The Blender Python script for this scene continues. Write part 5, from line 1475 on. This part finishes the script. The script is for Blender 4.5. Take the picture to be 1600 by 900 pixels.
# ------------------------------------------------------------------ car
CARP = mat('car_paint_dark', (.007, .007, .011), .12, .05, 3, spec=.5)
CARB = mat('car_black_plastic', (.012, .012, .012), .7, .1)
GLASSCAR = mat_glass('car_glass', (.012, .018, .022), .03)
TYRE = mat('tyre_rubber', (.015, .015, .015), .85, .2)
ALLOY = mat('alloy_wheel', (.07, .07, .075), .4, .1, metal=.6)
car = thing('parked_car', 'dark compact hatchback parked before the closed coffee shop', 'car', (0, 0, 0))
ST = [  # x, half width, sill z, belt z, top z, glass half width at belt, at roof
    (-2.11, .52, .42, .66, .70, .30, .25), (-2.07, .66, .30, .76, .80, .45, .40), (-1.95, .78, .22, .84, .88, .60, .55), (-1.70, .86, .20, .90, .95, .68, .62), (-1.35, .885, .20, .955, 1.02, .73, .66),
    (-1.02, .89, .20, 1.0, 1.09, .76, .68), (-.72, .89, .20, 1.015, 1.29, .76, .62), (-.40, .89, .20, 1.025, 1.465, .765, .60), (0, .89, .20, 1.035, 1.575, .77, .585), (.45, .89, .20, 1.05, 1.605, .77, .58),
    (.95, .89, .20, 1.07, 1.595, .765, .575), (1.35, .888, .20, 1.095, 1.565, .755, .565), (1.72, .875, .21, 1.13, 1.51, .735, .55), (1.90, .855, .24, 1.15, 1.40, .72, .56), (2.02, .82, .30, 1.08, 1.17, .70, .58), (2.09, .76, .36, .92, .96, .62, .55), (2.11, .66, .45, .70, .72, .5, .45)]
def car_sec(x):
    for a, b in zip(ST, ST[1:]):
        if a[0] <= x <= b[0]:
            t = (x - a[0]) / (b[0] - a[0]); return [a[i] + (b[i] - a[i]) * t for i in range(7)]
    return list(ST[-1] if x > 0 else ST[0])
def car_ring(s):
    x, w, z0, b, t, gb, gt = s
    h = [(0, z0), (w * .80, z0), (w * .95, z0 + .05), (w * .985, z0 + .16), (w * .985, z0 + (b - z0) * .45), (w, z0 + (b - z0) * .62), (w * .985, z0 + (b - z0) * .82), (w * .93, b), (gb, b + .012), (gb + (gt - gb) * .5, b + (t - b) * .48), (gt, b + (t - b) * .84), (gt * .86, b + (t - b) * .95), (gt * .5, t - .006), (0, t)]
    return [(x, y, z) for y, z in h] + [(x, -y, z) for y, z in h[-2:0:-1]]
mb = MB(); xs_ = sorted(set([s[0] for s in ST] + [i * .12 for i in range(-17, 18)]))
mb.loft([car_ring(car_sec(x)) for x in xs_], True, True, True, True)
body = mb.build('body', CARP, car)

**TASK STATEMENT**
Write the data out again in full and exactly.

**RESPONSE**
The Blender Python script for this scene continues. Write part 5, from line 1475 on. This part finishes the script. The script is for Blender 4.5. Take the picture to be 1600 by 900 pixels.
# ------------------------------------------------------------------ car
CARP = mat('car_paint_dark', (.007, .007, .011), .12, .05, 3, spec=.5)
CARB = mat('car_black_plastic', (.012, .012, .012), .7, .1)
GLASSCAR = mat_glass('car_glass', (.012, .018, .022), .03)
TYRE = mat('tyre_rubber', (.015, .015, .015), .85, .2)
ALLOY = mat('alloy_wheel', (.07, .07, .075), .4, .1, metal=.6)
car = thing('parked_car', 'dark compact hatchback parked before the closed coffee shop', 'car', (0, 0, 0))
ST = [  # x, half width, sill z, belt z, top z, glass half width at belt, at roof
    (-2.11, .52, .42, .66, .70, .30, .25), (-2.07, .66, .30, .76, .80, .45, .40), (-1.95, .78, .22, .84, .88, .60, .55), (-1.70, .86, .20, .90, .95, .68, .62), (-1.35, .885, .20, .955, 1.02, .73, .66),
    (-1.02, .89, .20, 1.0, 1.09, .76, .68), (-.72, .89, .20, 1.015, 1.29, .76, .62), (-.40, .89, .20, 1.025, 1.465, .765, .60), (0, .89, .20, 1.035, 1.575, .77, .585), (.45, .89, .20, 1.05, 1.605, .77, .58),
    (.95, .89, .20, 1.07, 1.595, .765, .575), (1.35, .888, .20, 1.095, 1.565, .755, .565), (1.72, .875, .21, 1.13, 1.51, .735, .55), (1.90, .855, .24, 1.15, 1.40, .72, .56), (2.02, .82, .30, 1.08, 1.17, .70, .58), (2.09, .76, .36, .92, .96, .62, .55), (2.11, .66, .45, .70, .72, .5, .45)]
def car_sec(x):
    for a, b in zip(ST, ST[1:]):
        if a[0] <= x <= b[0]:
            t = (x - a[0]) / (b[0] - a[0]); return [a[i] + (b[i] - a[i]) * t for i in range(7)]
    return list(ST[-1] if x > 0 else ST[0])
def car_ring(s):
    x, w, z0, b, t, gb, gt = s
    h = [(0, z0), (w * .80, z0), (w * .95, z0 + .05), (w * .985, z0 + .16), (w * .985, z0 + (b - z0) * .45), (w, z0 + (b - z0) * .62), (w * .985, z0 + (b - z0) * .82), (w * .93, b), (gb, b + .012), (gb + (gt - gb) * .5, b + (t - b) * .48), (gt, b + (t - b) * .84), (gt * .86, b + (t - b) * .95), (gt * .5, t - .006), (0, t)]
    return [(x, y, z) for y, z in h] + [(x, -y, z) for y, z in h[-2:0:-1]]
mb = MB(); xs_ = sorted(set([s[0] for s in ST] + [i * .12 for i in range(-17, 18)]))
mb.loft([car_ring(car_sec(x)) for x in xs_], True, True, True, True)
body = mb.build('body', CARP, car)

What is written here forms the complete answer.